Mindset Mondays: Dan Gould — Threat vs. Challenge: How You Interpret Pressure Shapes Performance


Dan Gould is a highly respected American sport psychologist who challenges coaches and leaders by asking: “How do we develop better people through sport?”

Winning and performance matters, but Gould’s research shows that sport is most powerful when it intentionally develops life skills — not accidentally.

One life skill that he emphasizes that also helps with performance is this:

Performance is not just about the pressure you face. It’s about how you interpret it.

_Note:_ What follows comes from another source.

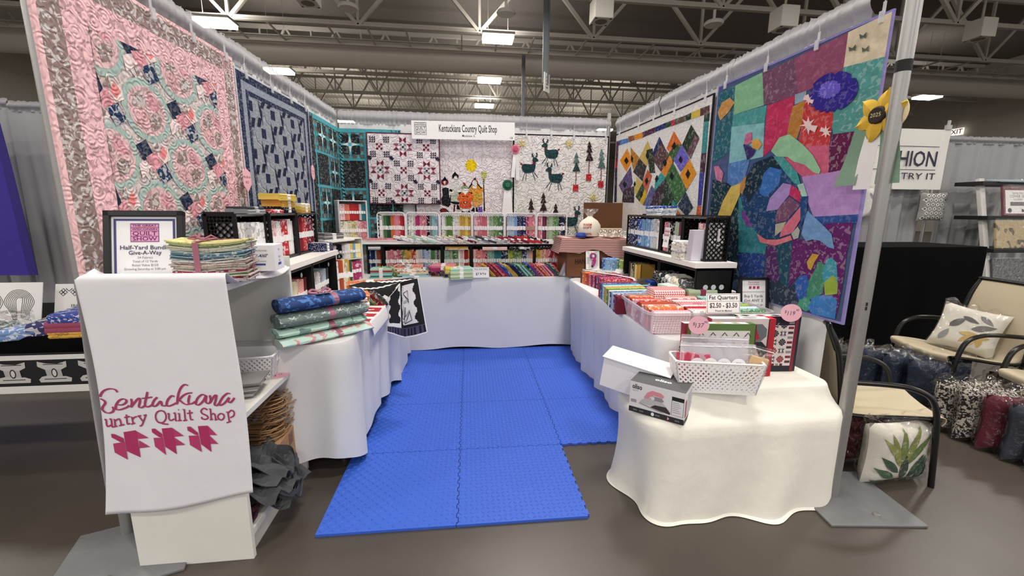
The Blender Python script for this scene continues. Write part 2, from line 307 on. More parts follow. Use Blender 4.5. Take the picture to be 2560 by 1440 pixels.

Two athletes can enter the same championship game. One thinks:

“If I mess this up, everything falls apart.”

That’s a threat mindset.

The other thinks:

“This is what I’ve trained for.”

That’s a challenge mindset.

The situation is identical, but how they see it is completely different. The performance outcome often follows how you perceive it.

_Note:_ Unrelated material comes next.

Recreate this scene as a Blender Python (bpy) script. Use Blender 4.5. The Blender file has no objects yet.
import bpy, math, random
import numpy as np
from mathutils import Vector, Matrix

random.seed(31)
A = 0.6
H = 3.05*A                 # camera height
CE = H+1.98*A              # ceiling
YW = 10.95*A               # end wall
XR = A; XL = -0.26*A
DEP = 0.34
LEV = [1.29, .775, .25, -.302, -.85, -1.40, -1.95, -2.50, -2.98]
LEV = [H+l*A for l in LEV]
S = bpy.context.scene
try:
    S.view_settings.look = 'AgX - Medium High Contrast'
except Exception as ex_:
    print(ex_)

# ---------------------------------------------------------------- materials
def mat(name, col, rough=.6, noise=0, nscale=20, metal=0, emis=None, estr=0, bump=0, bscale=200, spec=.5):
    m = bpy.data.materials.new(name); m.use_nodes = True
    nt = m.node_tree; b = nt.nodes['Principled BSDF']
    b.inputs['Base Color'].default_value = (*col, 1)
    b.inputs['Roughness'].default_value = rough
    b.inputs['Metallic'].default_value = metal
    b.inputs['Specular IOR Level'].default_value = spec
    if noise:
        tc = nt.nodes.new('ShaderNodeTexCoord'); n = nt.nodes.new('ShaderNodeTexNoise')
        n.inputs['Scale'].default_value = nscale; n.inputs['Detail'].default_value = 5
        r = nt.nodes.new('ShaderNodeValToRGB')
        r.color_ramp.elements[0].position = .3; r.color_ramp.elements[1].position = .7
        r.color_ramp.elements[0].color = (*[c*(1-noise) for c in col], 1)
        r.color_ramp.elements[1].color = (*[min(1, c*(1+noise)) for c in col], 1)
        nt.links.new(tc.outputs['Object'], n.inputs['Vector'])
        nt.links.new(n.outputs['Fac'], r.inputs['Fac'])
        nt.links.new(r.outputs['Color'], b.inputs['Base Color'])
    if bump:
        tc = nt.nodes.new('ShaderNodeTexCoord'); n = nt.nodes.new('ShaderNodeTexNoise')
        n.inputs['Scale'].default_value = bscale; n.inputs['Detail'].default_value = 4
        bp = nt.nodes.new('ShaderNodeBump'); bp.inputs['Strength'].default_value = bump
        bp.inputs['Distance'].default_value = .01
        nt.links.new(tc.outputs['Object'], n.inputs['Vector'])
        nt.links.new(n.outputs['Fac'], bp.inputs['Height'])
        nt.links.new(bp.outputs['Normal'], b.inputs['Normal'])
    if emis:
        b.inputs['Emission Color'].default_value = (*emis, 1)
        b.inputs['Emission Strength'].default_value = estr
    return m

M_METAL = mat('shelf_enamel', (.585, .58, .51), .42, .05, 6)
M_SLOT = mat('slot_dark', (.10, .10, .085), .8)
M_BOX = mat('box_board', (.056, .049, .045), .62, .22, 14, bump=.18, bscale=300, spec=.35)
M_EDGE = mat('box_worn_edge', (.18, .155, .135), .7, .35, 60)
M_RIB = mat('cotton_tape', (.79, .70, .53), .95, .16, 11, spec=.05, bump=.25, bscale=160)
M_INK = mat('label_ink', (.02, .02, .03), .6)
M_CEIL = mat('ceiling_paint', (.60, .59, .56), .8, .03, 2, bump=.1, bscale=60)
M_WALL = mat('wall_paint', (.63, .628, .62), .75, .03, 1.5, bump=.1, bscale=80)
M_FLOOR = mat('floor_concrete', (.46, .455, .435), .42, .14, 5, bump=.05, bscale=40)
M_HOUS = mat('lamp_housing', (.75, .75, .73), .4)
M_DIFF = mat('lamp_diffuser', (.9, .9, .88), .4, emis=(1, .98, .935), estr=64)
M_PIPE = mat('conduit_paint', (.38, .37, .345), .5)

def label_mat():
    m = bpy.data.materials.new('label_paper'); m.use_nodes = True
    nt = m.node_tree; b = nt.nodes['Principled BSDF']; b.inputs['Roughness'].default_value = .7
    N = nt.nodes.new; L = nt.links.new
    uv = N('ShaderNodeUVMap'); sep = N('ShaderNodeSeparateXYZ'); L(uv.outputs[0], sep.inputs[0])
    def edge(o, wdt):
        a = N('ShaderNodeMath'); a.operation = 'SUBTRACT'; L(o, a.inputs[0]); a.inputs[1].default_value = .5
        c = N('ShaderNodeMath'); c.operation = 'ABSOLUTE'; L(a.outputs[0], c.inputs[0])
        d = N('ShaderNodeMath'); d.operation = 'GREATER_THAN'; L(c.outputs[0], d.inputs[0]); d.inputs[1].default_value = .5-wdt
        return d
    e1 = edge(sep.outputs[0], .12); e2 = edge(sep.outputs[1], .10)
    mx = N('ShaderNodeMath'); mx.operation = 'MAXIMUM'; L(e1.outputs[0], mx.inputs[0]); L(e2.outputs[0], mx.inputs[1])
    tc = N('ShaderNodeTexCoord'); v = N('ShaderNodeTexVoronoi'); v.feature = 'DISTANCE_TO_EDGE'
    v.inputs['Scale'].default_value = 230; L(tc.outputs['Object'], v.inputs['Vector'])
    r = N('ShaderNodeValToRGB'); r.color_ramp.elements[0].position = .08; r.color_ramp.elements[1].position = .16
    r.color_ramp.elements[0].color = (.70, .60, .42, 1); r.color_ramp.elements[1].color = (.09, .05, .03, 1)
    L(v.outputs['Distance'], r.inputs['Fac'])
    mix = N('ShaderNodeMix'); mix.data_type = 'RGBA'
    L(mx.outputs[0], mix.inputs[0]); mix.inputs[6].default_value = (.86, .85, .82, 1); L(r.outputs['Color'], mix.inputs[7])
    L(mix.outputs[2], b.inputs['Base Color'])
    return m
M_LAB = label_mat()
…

When athletes see pressure as a threat, heart rate spikes, muscles tighten, thinking narrows, and mistakes increase.

When they see it as a challenge, energy becomes fuel, focus sharpens, and confidence rises

The shift isn’t about eliminating stress — it’s about reframing it. Coaches and leaders play a critical role here. The language we use matters:

Instead of, “Don’t mess this up,” say, “You’re ready for this,” “Everything is an opportunity,” and, “Lean into it.”

Pressure doesn’t decide performance — interpretation does. And how we frame pressure can determine whether we tighten up or rise up.